The current is needed to charge C2 to the desired output voltage.
Q3 and C2 are a so-called Miller integrator, which is a circuit that integrates a current at its input into a voltage at its output. If you inject a current into the input of the Miller integrator, the output voltage will decrease (if the current flows "into" the integrator) or increase (if it flows "out of" the integrator). If you don't inject any current, the output voltage will stay steady.
The faster you want to change the output voltage, the more current you have to push into the Miller integrator. (Slew rate is proportional to input current. It's just charging and discharging the Miller capacitor, C2.)
Your differential input stage converts a voltage difference into an output current. This output current gets fed into the Miller integrator, which then produces the desired output voltage. The faster you want to change the overall circuit's output voltage, the more current the differential input stage has to push into the Miller integrator, which is why current balance (and therefore linearity) degrades at high slew rates.

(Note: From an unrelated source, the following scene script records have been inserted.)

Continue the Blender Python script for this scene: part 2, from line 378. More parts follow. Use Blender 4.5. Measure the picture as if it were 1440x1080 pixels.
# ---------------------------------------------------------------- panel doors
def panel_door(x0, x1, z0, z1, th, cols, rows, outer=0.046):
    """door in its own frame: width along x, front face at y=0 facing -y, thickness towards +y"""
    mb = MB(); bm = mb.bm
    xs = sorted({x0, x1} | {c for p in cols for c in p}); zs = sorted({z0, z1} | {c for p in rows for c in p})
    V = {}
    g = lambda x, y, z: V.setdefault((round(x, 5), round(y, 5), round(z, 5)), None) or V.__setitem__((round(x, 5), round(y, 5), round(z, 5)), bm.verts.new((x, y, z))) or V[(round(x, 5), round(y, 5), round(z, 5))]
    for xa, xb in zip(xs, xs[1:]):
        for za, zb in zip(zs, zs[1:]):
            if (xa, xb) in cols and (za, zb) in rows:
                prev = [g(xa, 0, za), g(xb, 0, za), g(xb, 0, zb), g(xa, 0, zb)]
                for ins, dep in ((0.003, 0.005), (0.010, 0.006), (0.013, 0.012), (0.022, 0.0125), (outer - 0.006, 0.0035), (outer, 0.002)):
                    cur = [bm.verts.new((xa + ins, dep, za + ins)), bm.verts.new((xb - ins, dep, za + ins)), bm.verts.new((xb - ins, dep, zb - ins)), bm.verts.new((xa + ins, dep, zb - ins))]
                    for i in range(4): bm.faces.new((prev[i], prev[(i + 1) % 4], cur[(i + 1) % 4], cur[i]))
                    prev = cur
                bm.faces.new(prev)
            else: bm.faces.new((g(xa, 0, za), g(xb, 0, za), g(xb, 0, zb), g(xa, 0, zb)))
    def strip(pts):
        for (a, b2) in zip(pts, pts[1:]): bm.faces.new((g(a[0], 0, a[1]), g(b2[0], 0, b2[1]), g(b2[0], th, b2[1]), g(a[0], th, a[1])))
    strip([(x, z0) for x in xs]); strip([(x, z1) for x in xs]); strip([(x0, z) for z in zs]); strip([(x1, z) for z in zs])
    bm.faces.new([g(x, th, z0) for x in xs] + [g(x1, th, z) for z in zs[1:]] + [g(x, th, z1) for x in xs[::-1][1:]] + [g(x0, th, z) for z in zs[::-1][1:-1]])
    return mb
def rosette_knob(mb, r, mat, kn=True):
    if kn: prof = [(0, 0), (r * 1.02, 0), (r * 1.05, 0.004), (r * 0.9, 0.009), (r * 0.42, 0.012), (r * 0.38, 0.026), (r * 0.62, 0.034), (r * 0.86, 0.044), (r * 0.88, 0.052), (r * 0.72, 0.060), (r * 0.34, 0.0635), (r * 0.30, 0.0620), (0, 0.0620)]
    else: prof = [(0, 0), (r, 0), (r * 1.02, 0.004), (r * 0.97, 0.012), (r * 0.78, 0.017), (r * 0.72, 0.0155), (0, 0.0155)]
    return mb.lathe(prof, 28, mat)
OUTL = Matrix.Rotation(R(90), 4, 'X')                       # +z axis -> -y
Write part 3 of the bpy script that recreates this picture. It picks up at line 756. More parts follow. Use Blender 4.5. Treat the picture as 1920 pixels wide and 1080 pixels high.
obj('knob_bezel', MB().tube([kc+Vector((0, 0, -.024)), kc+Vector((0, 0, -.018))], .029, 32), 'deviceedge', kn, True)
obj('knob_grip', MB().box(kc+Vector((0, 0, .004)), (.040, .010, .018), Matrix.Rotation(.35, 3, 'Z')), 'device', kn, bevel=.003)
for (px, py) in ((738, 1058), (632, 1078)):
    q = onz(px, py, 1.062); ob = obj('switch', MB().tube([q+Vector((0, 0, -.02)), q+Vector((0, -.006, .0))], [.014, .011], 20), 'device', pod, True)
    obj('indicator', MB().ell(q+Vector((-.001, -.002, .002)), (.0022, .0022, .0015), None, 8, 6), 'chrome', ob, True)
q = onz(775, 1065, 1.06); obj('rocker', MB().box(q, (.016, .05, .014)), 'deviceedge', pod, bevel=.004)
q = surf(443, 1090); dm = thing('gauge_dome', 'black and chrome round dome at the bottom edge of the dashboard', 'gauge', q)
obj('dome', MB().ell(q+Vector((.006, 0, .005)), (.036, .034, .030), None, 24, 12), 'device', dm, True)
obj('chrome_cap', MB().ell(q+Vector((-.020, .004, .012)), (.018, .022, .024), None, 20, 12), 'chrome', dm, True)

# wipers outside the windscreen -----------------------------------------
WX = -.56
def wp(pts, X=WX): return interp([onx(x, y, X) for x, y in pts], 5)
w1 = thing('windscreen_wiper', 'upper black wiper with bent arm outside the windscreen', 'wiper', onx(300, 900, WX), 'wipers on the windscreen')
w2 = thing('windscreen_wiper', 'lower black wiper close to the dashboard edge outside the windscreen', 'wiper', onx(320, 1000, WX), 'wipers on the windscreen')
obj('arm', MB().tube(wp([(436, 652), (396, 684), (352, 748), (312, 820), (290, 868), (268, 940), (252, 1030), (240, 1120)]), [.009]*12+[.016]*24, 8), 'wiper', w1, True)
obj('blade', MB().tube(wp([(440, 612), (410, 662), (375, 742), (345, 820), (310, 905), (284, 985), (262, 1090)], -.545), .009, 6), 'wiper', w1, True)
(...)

You can try to decrease the value of C2 if you want your amplifier to be faster and more linear. Note, however, that this pushes the amplifier closer to instability. C2 is needed to slow the amplifier down enough so that it doesn't start to oscillate on its own. If you use the amplifier in a configuration with gain (i.e. a noninverting amplifier configuration), you can shrink C2 almost proportionally to the overall circuit's high-frequency (AC) gain. I.e. if you build a gain=10 stage with this amp, you could shrink C2 to 100pF (best case) or 220pF (likely practical value), depending on the frequency response of the feedback network.
In a practical working circuit, you will also have to insert resistors at the emitters of Q2 and Q5 to compensate for the discrete transistors' lack of perfect matching. These resistors should drop roughly 100mV when the differential stage is in current balance, which translates to a value of 68 Ohms at the 3mA bias current you're running through the differential pair. (The reasoning behind the 100mV drop is this: A silicon transistor's collector current increases 10-fold when the base-emitter voltage increases by 60mV, so 60mV would be ideal. Add in another 40mV safety margin to account for offset voltage and temperature differences between the transistors, and you arrive at 100mV.)